Only one stretch of the data below should be repeated: the lines from the line containing "Write the bpy" through the line containing "return (f(r), f(g), f(b), 1)", inclusive, exactly as they are.

■ **INPUT MATERIAL**
────────────────

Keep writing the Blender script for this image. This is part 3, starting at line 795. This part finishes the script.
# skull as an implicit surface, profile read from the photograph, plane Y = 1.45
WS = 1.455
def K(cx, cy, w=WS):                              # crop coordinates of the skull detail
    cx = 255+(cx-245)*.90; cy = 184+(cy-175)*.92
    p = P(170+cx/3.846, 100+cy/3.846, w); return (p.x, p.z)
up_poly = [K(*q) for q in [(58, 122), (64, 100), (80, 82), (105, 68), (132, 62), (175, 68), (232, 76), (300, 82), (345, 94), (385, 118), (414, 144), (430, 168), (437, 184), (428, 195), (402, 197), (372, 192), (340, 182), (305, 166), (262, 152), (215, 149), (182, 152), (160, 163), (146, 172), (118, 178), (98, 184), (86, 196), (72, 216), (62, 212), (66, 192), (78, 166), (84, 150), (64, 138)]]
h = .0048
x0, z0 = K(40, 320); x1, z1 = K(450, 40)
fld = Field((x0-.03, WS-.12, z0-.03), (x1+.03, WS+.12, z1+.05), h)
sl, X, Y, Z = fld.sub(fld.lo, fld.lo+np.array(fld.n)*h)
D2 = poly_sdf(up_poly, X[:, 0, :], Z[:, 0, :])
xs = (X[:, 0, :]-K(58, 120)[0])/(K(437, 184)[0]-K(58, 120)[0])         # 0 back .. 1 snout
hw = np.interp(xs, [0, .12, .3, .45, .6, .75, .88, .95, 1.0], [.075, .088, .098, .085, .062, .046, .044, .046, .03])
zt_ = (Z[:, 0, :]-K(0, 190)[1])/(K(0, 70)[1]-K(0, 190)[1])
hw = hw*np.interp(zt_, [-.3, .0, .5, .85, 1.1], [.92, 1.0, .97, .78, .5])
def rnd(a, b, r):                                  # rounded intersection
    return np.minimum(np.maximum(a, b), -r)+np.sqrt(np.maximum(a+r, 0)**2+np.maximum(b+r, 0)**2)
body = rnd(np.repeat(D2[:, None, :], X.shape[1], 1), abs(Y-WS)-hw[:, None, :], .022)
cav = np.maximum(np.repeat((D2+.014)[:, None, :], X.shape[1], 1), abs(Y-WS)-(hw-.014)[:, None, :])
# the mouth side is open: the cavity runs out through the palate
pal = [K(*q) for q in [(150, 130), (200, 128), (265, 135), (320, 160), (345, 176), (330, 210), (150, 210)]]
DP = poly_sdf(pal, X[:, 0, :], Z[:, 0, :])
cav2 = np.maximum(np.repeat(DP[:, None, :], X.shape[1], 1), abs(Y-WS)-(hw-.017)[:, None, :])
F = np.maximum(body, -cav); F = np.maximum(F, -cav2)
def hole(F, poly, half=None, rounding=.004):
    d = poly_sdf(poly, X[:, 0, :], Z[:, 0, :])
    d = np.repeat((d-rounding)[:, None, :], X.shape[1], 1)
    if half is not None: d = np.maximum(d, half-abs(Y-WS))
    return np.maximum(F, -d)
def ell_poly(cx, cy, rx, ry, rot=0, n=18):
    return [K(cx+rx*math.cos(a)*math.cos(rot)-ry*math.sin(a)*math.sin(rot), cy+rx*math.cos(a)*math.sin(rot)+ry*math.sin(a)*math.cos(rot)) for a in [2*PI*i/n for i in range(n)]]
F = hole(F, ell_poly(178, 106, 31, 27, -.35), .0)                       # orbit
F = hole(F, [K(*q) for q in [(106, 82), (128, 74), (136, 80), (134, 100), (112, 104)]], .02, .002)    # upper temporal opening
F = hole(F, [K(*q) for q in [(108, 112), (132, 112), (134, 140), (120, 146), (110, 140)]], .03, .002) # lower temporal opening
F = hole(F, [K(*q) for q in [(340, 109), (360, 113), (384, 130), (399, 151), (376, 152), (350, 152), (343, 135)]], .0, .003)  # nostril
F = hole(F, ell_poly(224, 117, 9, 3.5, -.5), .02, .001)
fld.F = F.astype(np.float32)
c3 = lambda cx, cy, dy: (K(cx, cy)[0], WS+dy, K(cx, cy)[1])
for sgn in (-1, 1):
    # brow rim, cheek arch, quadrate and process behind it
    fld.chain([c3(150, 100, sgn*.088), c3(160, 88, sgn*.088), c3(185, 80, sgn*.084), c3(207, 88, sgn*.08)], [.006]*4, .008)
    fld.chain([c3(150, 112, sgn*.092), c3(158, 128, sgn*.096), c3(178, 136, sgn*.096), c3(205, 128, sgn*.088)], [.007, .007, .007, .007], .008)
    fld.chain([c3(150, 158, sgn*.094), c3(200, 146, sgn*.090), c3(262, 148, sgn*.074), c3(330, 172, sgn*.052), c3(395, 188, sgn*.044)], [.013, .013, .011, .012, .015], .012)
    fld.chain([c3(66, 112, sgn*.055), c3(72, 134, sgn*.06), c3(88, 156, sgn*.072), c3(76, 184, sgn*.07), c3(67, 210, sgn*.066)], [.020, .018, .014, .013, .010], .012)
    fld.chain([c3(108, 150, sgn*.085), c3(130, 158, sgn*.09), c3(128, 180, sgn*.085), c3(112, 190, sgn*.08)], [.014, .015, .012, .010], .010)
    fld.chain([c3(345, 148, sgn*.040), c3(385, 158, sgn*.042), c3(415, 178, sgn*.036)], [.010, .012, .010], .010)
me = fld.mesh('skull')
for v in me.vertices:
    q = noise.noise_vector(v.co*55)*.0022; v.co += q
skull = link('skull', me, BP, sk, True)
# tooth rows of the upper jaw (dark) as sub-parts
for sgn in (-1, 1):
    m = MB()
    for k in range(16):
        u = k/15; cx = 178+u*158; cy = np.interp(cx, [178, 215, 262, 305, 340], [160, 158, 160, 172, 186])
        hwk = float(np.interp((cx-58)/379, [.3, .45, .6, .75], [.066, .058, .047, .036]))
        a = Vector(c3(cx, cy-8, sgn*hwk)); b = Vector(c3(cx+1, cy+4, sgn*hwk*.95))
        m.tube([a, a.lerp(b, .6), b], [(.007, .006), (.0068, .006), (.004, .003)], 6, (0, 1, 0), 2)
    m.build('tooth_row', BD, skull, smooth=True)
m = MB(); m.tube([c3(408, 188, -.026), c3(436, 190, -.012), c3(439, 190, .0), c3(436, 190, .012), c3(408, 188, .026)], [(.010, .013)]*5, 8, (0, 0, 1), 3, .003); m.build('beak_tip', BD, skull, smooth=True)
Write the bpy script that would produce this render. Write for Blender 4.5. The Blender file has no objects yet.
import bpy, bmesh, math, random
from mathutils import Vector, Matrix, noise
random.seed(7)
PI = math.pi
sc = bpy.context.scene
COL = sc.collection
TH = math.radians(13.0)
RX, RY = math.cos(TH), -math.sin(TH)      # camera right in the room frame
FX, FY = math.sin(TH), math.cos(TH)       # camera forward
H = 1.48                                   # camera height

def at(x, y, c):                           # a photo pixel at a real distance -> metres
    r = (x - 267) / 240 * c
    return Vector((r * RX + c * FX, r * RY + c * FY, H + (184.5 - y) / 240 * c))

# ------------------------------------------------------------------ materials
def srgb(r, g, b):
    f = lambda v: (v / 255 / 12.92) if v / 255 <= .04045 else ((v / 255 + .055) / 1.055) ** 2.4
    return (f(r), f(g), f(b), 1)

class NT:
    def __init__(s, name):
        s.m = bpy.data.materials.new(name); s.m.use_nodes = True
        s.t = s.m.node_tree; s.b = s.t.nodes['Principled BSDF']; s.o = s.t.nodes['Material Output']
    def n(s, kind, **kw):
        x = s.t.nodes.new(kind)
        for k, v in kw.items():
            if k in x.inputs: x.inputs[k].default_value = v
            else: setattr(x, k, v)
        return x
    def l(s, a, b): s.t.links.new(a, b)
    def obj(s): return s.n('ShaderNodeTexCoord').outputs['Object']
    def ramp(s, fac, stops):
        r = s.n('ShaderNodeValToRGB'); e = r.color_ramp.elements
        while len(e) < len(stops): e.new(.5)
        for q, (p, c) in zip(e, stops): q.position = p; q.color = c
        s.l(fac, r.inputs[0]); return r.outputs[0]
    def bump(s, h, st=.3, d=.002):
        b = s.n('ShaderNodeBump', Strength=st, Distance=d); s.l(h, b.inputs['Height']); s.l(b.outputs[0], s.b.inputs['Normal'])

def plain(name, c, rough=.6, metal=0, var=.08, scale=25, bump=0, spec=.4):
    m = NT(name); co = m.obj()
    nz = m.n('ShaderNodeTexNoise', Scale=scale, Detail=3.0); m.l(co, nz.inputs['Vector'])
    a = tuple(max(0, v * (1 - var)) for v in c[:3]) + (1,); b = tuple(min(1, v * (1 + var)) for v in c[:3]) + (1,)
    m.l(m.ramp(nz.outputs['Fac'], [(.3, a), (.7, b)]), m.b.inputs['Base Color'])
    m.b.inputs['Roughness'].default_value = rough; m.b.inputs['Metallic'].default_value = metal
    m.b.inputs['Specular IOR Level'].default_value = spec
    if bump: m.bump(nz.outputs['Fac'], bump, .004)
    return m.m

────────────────

■ **OUTPUT BELOW**
Write the bpy script that would produce this render. Write for Blender 4.5. The Blender file has no objects yet.
import bpy, bmesh, math, random
from mathutils import Vector, Matrix, noise
random.seed(7)
PI = math.pi
sc = bpy.context.scene
COL = sc.collection
TH = math.radians(13.0)
RX, RY = math.cos(TH), -math.sin(TH)      # camera right in the room frame
FX, FY = math.sin(TH), math.cos(TH)       # camera forward
H = 1.48                                   # camera height

def at(x, y, c):                           # a photo pixel at a real distance -> metres
    r = (x - 267) / 240 * c
    return Vector((r * RX + c * FX, r * RY + c * FY, H + (184.5 - y) / 240 * c))

# ------------------------------------------------------------------ materials
def srgb(r, g, b):
    f = lambda v: (v / 255 / 12.92) if v / 255 <= .04045 else ((v / 255 + .055) / 1.055) ** 2.4
    return (f(r), f(g), f(b), 1)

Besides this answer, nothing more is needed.